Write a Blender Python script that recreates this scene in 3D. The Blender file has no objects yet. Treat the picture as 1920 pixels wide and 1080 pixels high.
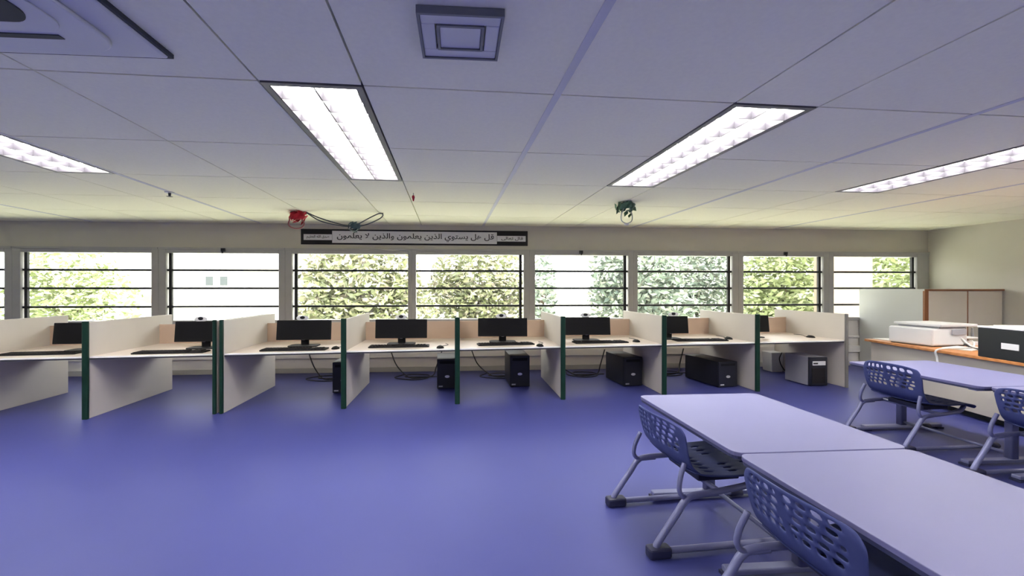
import bpy, math, random
from mathutils import Vector, Matrix
random.seed(7)
SC = bpy.context.scene
COL = SC.collection

# ------------------------------------------------------------------ camera, world, sun, exposure
EYE = 1.55
YAW = math.atan(52 / 750)
cam_d = bpy.data.cameras.new('camera')
cam = bpy.data.objects.new('camera', cam_d)
COL.objects.link(cam)
cam.location = (0, 0, EYE)
cam.rotation_euler = (math.pi / 2, 0, -YAW)
cam_d.sensor_fit = 'HORIZONTAL'
cam_d.sensor_width = 36
cam_d.lens = 750 * 36 / 1920
cam_d.shift_x = 48 / 1920
cam_d.clip_start = 0.05
cam_d.clip_end = 300
SC.camera = cam

world = bpy.data.worlds.new('sky')
SC.world = world
world.use_nodes = True
wn = world.node_tree
wn.nodes.clear()
w_out = wn.nodes.new('ShaderNodeOutputWorld')
w_bg = wn.nodes.new('ShaderNodeBackground')
w_sky = wn.nodes.new('ShaderNodeTexSky')
w_sky.sky_type = 'HOSEK_WILKIE'
w_sky.turbidity = 6
w_sky.sun_direction = Vector((0.60, -0.22, 0.75)).normalized()
w_mix = wn.nodes.new('ShaderNodeMix')
w_mix.data_type = 'RGBA'
w_mix.inputs[0].default_value = 0.75
w_mix.inputs[7].default_value = (1.0, 0.985, 0.95, 1)
wn.links.new(w_sky.outputs[0], w_mix.inputs[6])
wn.links.new(w_mix.outputs[2], w_bg.inputs[0])
wn.links.new(w_bg.outputs[0], w_out.inputs[0])
w_bg.inputs[1].default_value = 3.6

sun_d = bpy.data.lights.new('sun', 'SUN')
sun_d.energy = 7.2
sun_d.angle = 0.01
sun_d.color = (1, 0.96, 0.88)
sun = bpy.data.objects.new('sun', sun_d)
sun.rotation_euler = Vector((0.60, -0.22, 0.75)).to_track_quat('Z', 'Y').to_euler()
COL.objects.link(sun)

SC.view_settings.view_transform = 'Standard'
SC.view_settings.look = 'None'
SC.view_settings.gamma = 1
SC.view_settings.use_curve_mapping = False
SC.view_settings.exposure = 1.55
TROFFER_GLOW = 11.0

# ------------------------------------------------------------------ helpers
def ray(px, py):
    xc = (px - 912) / 750
    zc = -(py - 540) / 750
    return Vector((xc * math.cos(YAW) + math.sin(YAW), -xc * math.sin(YAW) + math.cos(YAW), zc))

ORI = Vector((0, 0, EYE))
def at_y(px, py, Y):
    r = ray(px, py)
    return ORI + r * (Y / r.y)
def at_z(px, py, Z):
    r = ray(px, py)
    return ORI + r * ((Z - EYE) / r.z)

def mat(name, col, rough=0.6, var=0.06, scale=6.0, metal=0.0, spec=0.4, bump=0.0, coord='Object'):
    m = bpy.data.materials.new(name)
    m.use_nodes = True
    nt = m.node_tree
    b = nt.nodes['Principled BSDF']
    b.inputs['Roughness'].default_value = rough
    b.inputs['Metallic'].default_value = metal
    b.inputs['Specular IOR Level'].default_value = spec
    tc = nt.nodes.new('ShaderNodeTexCoord')
    nz = nt.nodes.new('ShaderNodeTexNoise')
    nz.inputs['Scale'].default_value = scale
    nz.inputs['Detail'].default_value = 4
    nt.links.new(tc.outputs[coord], nz.inputs['Vector'])
    rp = nt.nodes.new('ShaderNodeValToRGB')
    c = Vector(col)
    rp.color_ramp.elements[0].position = 0.3
    rp.color_ramp.elements[1].position = 0.7
    rp.color_ramp.elements[0].color = (*(c * (1 - var)), 1)
    rp.color_ramp.elements[1].color = (*[min(1, v * (1 + var)) for v in c], 1)
    nt.links.new(nz.outputs['Fac'], rp.inputs['Fac'])
    nt.links.new(rp.outputs['Color'], b.inputs['Base Color'])
    if bump:
        bp = nt.nodes.new('ShaderNodeBump')
        bp.inputs['Strength'].default_value = bump
        bp.inputs['Distance'].default_value = 0.01
        nt.links.new(nz.outputs['Fac'], bp.inputs['Height'])
        nt.links.new(bp.outputs['Normal'], b.inputs['Normal'])
    return m

def wood_mat(name, c1, c2, rough=0.4):
    m = mat(name, c1, rough)
    nt = m.node_tree
    b = nt.nodes['Principled BSDF']
    w = nt.nodes.new('ShaderNodeTexWave')
    w.bands_direction = 'X'
    w.inputs['Scale'].default_value = 5
    w.inputs['Distortion'].default_value = 6
    w.inputs['Detail'].default_value = 3
    mp = nt.nodes.new('ShaderNodeMapping')
    mp.inputs['Scale'].default_value = (3, 0.25, 3)
    tc = nt.nodes.new('ShaderNodeTexCoord')
    rp = nt.nodes.new('ShaderNodeValToRGB')
    rp.color_ramp.elements[0].color = (*c1, 1)
    rp.color_ramp.elements[1].color = (*c2, 1)
    nt.links.new(tc.outputs['Object'], mp.inputs['Vector'])
    nt.links.new(mp.outputs['Vector'], w.inputs['Vector'])
    nt.links.new(w.outputs['Fac'], rp.inputs['Fac'])
    nt.links.new(rp.outputs['Color'], b.inputs['Base Color'])
    return m

def glow_mat(name, col, strength):
    m = bpy.data.materials.new(name)
    m.use_nodes = True
    nt = m.node_tree
    b = nt.nodes['Principled BSDF']
    b.inputs['Base Color'].default_value = (0.8, 0.8, 0.8, 1)
    b.inputs['Emission Color'].default_value = (*col, 1)
    b.inputs['Emission Strength'].default_value = strength
    return m

def glass_mat(name):
    m = bpy.data.materials.new(name)
    m.use_nodes = True
    nt = m.node_tree
    nt.nodes.clear()
    o = nt.nodes.new('ShaderNodeOutputMaterial')
    t = nt.nodes.new('ShaderNodeBsdfTransparent')
    t.inputs[0].default_value = (0.96, 0.975, 0.965, 1)
    g = nt.nodes.new('ShaderNodeBsdfGlossy')
    g.inputs['Roughness'].default_value = 0.04
    mx = nt.nodes.new('ShaderNodeMixShader')
    mx.inputs[0].default_value = 0.05
    nt.links.new(t.outputs[0], mx.inputs[1])
    nt.links.new(g.outputs[0], mx.inputs[2])
    nt.links.new(mx.outputs[0], o.inputs[0])
    return m

def leaf_mat(name, cols):
    m = bpy.data.materials.new(name)
    m.use_nodes = True
    nt = m.node_tree
    b = nt.nodes['Principled BSDF']
    b.inputs['Roughness'].default_value = 0.5
    gi = nt.nodes.new('ShaderNodeNewGeometry')
    rp = nt.nodes.new('ShaderNodeValToRGB')
    rp.color_ramp.elements[0].color = (*cols[0], 1)
    rp.color_ramp.elements[1].color = (*cols[-1], 1)
    for i, c in enumerate(cols[1:-1]):
        e = rp.color_ramp.elements.new((i + 1) / (len(cols) - 1))
        e.color = (*c, 1)
    nt.links.new(gi.outputs['Random Per Island'], rp.inputs['Fac'])
    nt.links.new(rp.outputs['Color'], b.inputs['Base Color'])
    return m

M = {}
M['ceiling'] = mat('ceiling_tile', (0.90, 0.885, 0.69), 0.9, 0.02, 40)
M['grid'] = mat('ceiling_grid', (0.60, 0.60, 0.62), 0.6, 0.02)
M['slab'] = mat('ceiling_void', (0.40, 0.40, 0.40), 0.9, 0.02)
M['wall'] = mat('cream_wall', (0.58, 0.555, 0.475), 0.85, 0.025, 2)
M['wall_low'] = mat('pale_lower_wall', (0.70, 0.68, 0.66), 0.8, 0.025, 2)
M['floor'] = mat('blue_vinyl_floor', (0.046, 0.053, 0.205), 0.42, 0.035, 1.2, spec=0.3)
M['frame'] = mat('grey_window_frame', (0.44, 0.435, 0.42), 0.5, 0.03)
M['rail'] = mat('dark_louvre_rail', (0.025, 0.028, 0.03), 0.5)
M['clip'] = mat('louvre_clip', (0.02, 0.02, 0.022), 0.5)
M['glass'] = glass_mat('louvre_glass')
M['panel'] = mat('carrel_laminate', (0.62, 0.575, 0.525), 0.55, 0.02, 3)
M['peach'] = mat('maple_laminate', (0.62, 0.46, 0.35), 0.5, 0.04, 4)
M['desk'] = mat('desk_laminate', (0.72, 0.62, 0.55), 0.4, 0.02, 4)
M['edge_light'] = mat('desk_edge', (0.95, 0.93, 0.88), 0.4, 0.01)
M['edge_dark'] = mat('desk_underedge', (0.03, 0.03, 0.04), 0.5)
M['green'] = mat('green_edge_trim', (0.006, 0.030, 0.020), 0.45, 0.1, spec=0.25)
M['trim_grey'] = mat('grey_edge_trim', (0.20, 0.19, 0.18), 0.5)
M['black'] = mat('black_plastic', (0.011, 0.011, 0.012), 0.6, 0.1, spec=0.2)
M['screen'] = mat('dark_screen', (0.006, 0.006, 0.007), 0.35, 0.05, spec=0.25)
M['keys'] = mat('black_keys', (0.018, 0.016, 0.018), 0.8, spec=0.15)
M['silver'] = mat('silver', (0.75, 0.75, 0.78), 0.25, 0.02, metal=0.6)
M['white'] = mat('white_plastic', (0.68, 0.68, 0.69), 0.45, 0.015)
M['paper'] = mat('white_paper', (0.86, 0.86, 0.85), 0.8, 0.015)
M['ink'] = mat('black_ink', (0.015, 0.015, 0.018), 0.7)
M['sign_black'] = mat('black_card', (0.008, 0.008, 0.009), 0.6)
M['sign_white'] = mat('grey_white_paper', (0.72, 0.72, 0.74), 0.8, 0.02)
M['tower'] = mat('navy_black_case', (0.014, 0.015, 0.024), 0.4, 0.1)
M['tower_side'] = mat('grey_case_side', (0.36, 0.36, 0.40), 0.45, 0.04)
M['cable'] = mat('black_cable', (0.02, 0.02, 0.025), 0.5)
M['cabinet'] = mat('cream_cabinet_door', (0.62, 0.565, 0.46), 0.55, 0.03, 2)
M['cabinet_side'] = mat('grey_cabinet_side', (0.50, 0.505, 0.48), 0.55, 0.02, 2)
M['brown'] = wood_mat('reddish_brown_edging', (0.20, 0.065, 0.02), (0.27, 0.10, 0.035))
M['counter'] = wood_mat('orange_wood_top', (0.46, 0.18, 0.055), (0.56, 0.24, 0.085))
M['counter_body'] = mat('beige_counter_panel', (0.54, 0.50, 0.45), 0.55, 0.02, 2)
M['tabletop'] = mat('lavender_white_laminate', (0.145, 0.145, 0.285), 0.45, 0.02, 3, spec=0.3)
M['table_edge'] = mat('dark_blue_table_edge', (0.035, 0.04, 0.10), 0.5)
M['steel'] = mat('blue_grey_steel_tube', (0.17, 0.18, 0.33), 0.4, 0.05, metal=0.2)
M['shell'] = mat('navy_chair_shell', (0.05, 0.063, 0.18), 0.65, 0.08, spec=0.15)
M['glide'] = mat('dark_glide', (0.02, 0.022, 0.06), 0.5)
M['box_black'] = mat('black_box', (0.010, 0.012, 0.015), 0.45)
M['red'] = mat('red_paper', (0.50, 0.012, 0.03), 0.6, 0.2, 20)
M['pink'] = mat('faded_red_paper', (0.42, 0.16, 0.15), 0.6, 0.1)
M['teal'] = mat('teal_grey_ribbon', (0.07, 0.12, 0.14), 0.6, 0.2, 20)
M['greenpaper'] = mat('green_paper', (0.10, 0.20, 0.12), 0.6, 0.25, 20)
M['wire'] = mat('dark_wire', (0.06, 0.07, 0.08), 0.5)
M['palewire'] = mat('pale_wire', (0.55, 0.60, 0.55), 0.5)
M['vent_rim'] = mat('blue_grey_vent_rim', (0.17, 0.18, 0.20), 0.6, 0.03)
M['ac'] = mat('grey_white_ac_panel', (0.60, 0.61, 0.62), 0.55, 0.01)
M['slot'] = mat('dark_slot', (0.035, 0.04, 0.05), 0.7)
M['troffer'] = mat('white_troffer_louvre', (0.050, 0.047, 0.058), 0.4, 0.02)
M['troffer_rim'] = mat('dark_troffer_rim', (0.16, 0.155, 0.15), 0.5, 0.1)
M['reflector_glow'] = glow_mat('glowing_troffer_reflector', (1.0, 0.965, 0.90), TROFFER_GLOW)
M['tube'] = glow_mat('fluorescent_tube', (1.0, 0.965, 0.90), TROFFER_GLOW * 2.0)
M['grass'] = mat('lawn', (0.55, 0.56, 0.46), 0.9, 0.25, 1.5)
M['bark'] = mat('bark', (0.16, 0.12, 0.09), 0.9, 0.2, 8)
M['house'] = mat('white_render', (0.85, 0.82, 0.76), 0.85, 0.02)
M['house_roof'] = mat('grey_roof', (0.62, 0.58, 0.55), 0.8, 0.05)
M['house_window'] = mat('far_window', (0.05, 0.06, 0.065), 0.5)
M['house_pink'] = mat('pink_awning', (0.22, 0.13, 0.12), 0.7)
M['pillar'] = mat('beige_render', (0.21, 0.165, 0.125), 0.85, 0.03)
M['leaf_a'] = leaf_mat('leaf_yellow_green', [(0.10, 0.11, 0.07), (0.22, 0.25, 0.12), (0.34, 0.35, 0.20), (0.36, 0.31, 0.26)])
M['leaf_b'] = leaf_mat('leaf_grey_green', [(0.08, 0.11, 0.09), (0.18, 0.23, 0.18), (0.28, 0.33, 0.26), (0.33, 0.33, 0.28)])
M['leaf_c'] = leaf_mat('leaf_light_green', [(0.13, 0.16, 0.07), (0.27, 0.32, 0.14), (0.38, 0.42, 0.24)])

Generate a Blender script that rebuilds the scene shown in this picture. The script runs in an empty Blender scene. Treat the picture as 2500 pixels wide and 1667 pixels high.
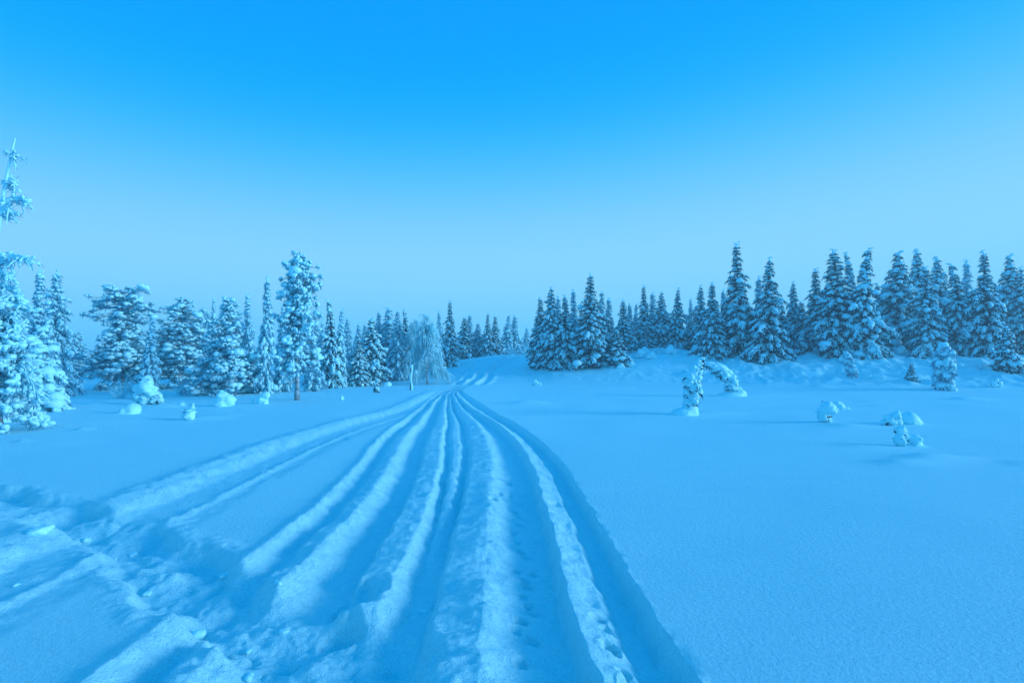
import bpy, math, random
import numpy as np

# ------------------------------------------------------------------ camera, sky, sun, exposure
SC = bpy.context.scene
COL = SC.collection
H = 1.6                                   # eye height above the snow
F = 1250.0                                # focal length in source pixels (18 mm on 36 mm)
CX, HY = 1250.0, 885.0                    # image centre column and horizon row of the photograph
cam = bpy.data.objects.new('camera', bpy.data.cameras.new('camera'))
COL.objects.link(cam)
cam.data.lens = 18.0
cam.data.sensor_width = 36.0
cam.data.clip_start = 0.05
cam.data.clip_end = 3000
cam.location = (0, 0, H)
cam.rotation_euler = (math.radians(90) + math.atan((HY - 833.5) / F), 0, 0)
SC.camera = cam

SUN_ELEV, SUN_AZ = math.radians(7.5), math.radians(99)     # azimuth clockwise from +Y (the view): low glow on the right
world = bpy.data.worlds.new('World')
SC.world = world
world.use_nodes = True
wn, wl = world.node_tree.nodes, world.node_tree.links
bg = wn['Background']
# blue hour: a smooth dome, deep blue overhead (brightened above the view to light snow and ruts), pale above the horizon, a little duller right at the horizon,
# brighter on the side where the sun is about to rise; the Nishita sky adds its own faint glow on that side
sky = wn.new('ShaderNodeTexSky')
sky.sky_type = 'NISHITA'
sky.sun_disc = False
sky.sun_elevation = math.radians(4)
sky.sun_rotation = SUN_AZ
sky.altitude = 300
tc = wn.new('ShaderNodeTexCoord')
sep = wn.new('ShaderNodeSeparateXYZ'); wl.new(tc.outputs['Generated'], sep.inputs[0])
asin = wn.new('ShaderNodeMath'); asin.operation = 'ARCSINE'; wl.new(sep.outputs['Z'], asin.inputs[0])
tilt = wn.new('ShaderNodeMath'); tilt.operation = 'MULTIPLY_ADD'              # the pale band reaches higher on the bright side
wl.new(sep.outputs['X'], tilt.inputs[0]); tilt.inputs[1].default_value = -0.15; tilt.inputs[2].default_value = 1.0
side = wn.new('ShaderNodeMath'); side.operation = 'MULTIPLY'
wl.new(tilt.outputs[0], side.inputs[0]); wl.new(asin.outputs[0], side.inputs[1])
deg = wn.new('ShaderNodeMath'); deg.operation = 'DIVIDE'; wl.new(side.outputs[0], deg.inputs[0]); deg.inputs[1].default_value = math.radians(90)
ramp = wn.new('ShaderNodeValToRGB'); wl.new(deg.outputs[0], ramp.inputs[0])
cr = ramp.color_ramp; cr.interpolation = 'B_SPLINE'
cr.elements[0].position = 0.0; cr.elements[0].color = (0.10, 0.55, 1.40, 1)
cr.elements[1].position = 1.0; cr.elements[1].color = (0.0, 0.40, 1.52, 1)
for el, c in ((4, (0.17, 0.62, 1.45)), (9, (0.27, 0.69, 1.42)), (14, (0.25, 0.66, 1.45)), (20, (0.08, 0.545, 1.40)), (26, (0.0, 0.43, 1.30)),
              (33, (0.0, 0.35, 1.12)), (39, (0.0, 0.34, 1.15)), (52, (0.0, 0.375, 1.42))):
    e = cr.elements.new(el / 90.0); e.color = (*c, 1)
glow = wn.new('ShaderNodeMix'); glow.data_type = 'RGBA'; glow.blend_type = 'MULTIPLY'; glow.inputs[0].default_value = 1.0
wl.new(sky.outputs[0], glow.inputs[6]); glow.inputs[7].default_value = (0.0002, 0.0018, 0.0026, 1)
add = wn.new('ShaderNodeMix'); add.data_type = 'RGBA'; add.blend_type = 'ADD'; add.inputs[0].default_value = 1.0
wl.new(ramp.outputs[0], add.inputs[6]); wl.new(glow.outputs[2], add.inputs[7])
wl.new(add.outputs[2], bg.inputs[0])
bg.inputs[1].default_value = 1.0

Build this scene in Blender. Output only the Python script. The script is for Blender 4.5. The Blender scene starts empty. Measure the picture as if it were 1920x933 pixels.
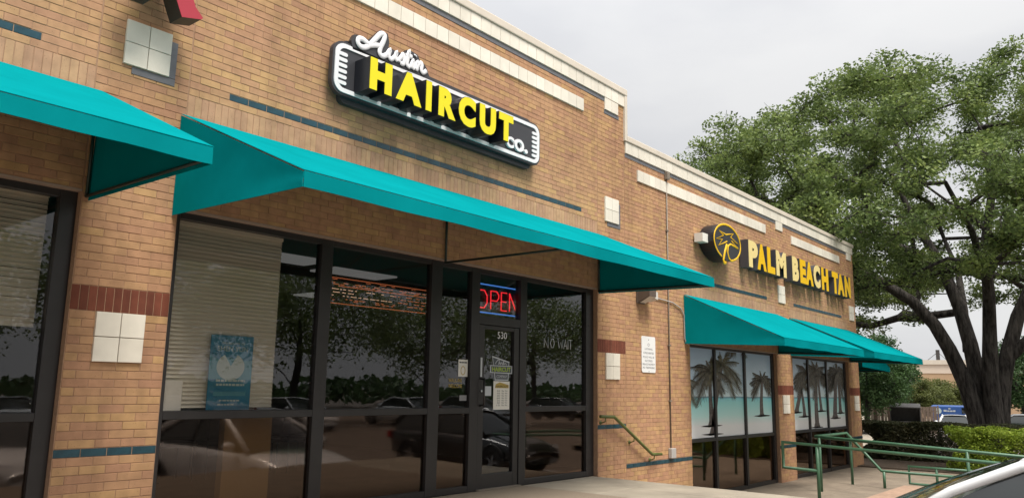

■ WHAT TO DO: From the first line above down to the line with "return Vector((xc *", reproduce every line and no others, omitting pictures.

■ RESPONSE TO THIS EXERCISE:
Write a Blender Python script that recreates this scene in 3D. The Blender file has no objects yet. Treat the picture as 1920 pixels wide and 1080 pixels high.
import bpy, math, random
from mathutils import Vector, Matrix
random.seed(7)
SC = bpy.context.scene
COL = SC.collection

# ------------------------------------------------------------------ camera, world, sun, exposure
EYE = 1.55
YAW = math.atan(52 / 750)
cam_d = bpy.data.cameras.new('camera')
cam = bpy.data.objects.new('camera', cam_d)
COL.objects.link(cam)
cam.location = (0, 0, EYE)
cam.rotation_euler = (math.pi / 2, 0, -YAW)
cam_d.sensor_fit = 'HORIZONTAL'
cam_d.sensor_width = 36
cam_d.lens = 750 * 36 / 1920
cam_d.shift_x = 48 / 1920
cam_d.clip_start = 0.05
cam_d.clip_end = 300
SC.camera = cam

world = bpy.data.worlds.new('sky')
SC.world = world
world.use_nodes = True
wn = world.node_tree
wn.nodes.clear()
w_out = wn.nodes.new('ShaderNodeOutputWorld')
w_bg = wn.nodes.new('ShaderNodeBackground')
w_sky = wn.nodes.new('ShaderNodeTexSky')
w_sky.sky_type = 'HOSEK_WILKIE'
w_sky.turbidity = 6
w_sky.sun_direction = Vector((0.60, -0.22, 0.75)).normalized()
w_mix = wn.nodes.new('ShaderNodeMix')
w_mix.data_type = 'RGBA'
w_mix.inputs[0].default_value = 0.75
w_mix.inputs[7].default_value = (1.0, 0.985, 0.95, 1)
wn.links.new(w_sky.outputs[0], w_mix.inputs[6])
wn.links.new(w_mix.outputs[2], w_bg.inputs[0])
wn.links.new(w_bg.outputs[0], w_out.inputs[0])
w_bg.inputs[1].default_value = 3.6

sun_d = bpy.data.lights.new('sun', 'SUN')
sun_d.energy = 7.2
sun_d.angle = 0.01
sun_d.color = (1, 0.96, 0.88)
sun = bpy.data.objects.new('sun', sun_d)
sun.rotation_euler = Vector((0.60, -0.22, 0.75)).to_track_quat('Z', 'Y').to_euler()
COL.objects.link(sun)

SC.view_settings.view_transform = 'Standard'
SC.view_settings.look = 'None'
SC.view_settings.gamma = 1
SC.view_settings.use_curve_mapping = False
SC.view_settings.exposure = 1.55
TROFFER_GLOW = 11.0

# ------------------------------------------------------------------ helpers
def ray(px, py):
    xc = (px - 912) / 750
    zc = -(py - 540) / 750
    return Vector((xc * math.cos(YAW) + math.sin(YAW), -xc * math.sin(YAW) + math.cos(YAW), zc))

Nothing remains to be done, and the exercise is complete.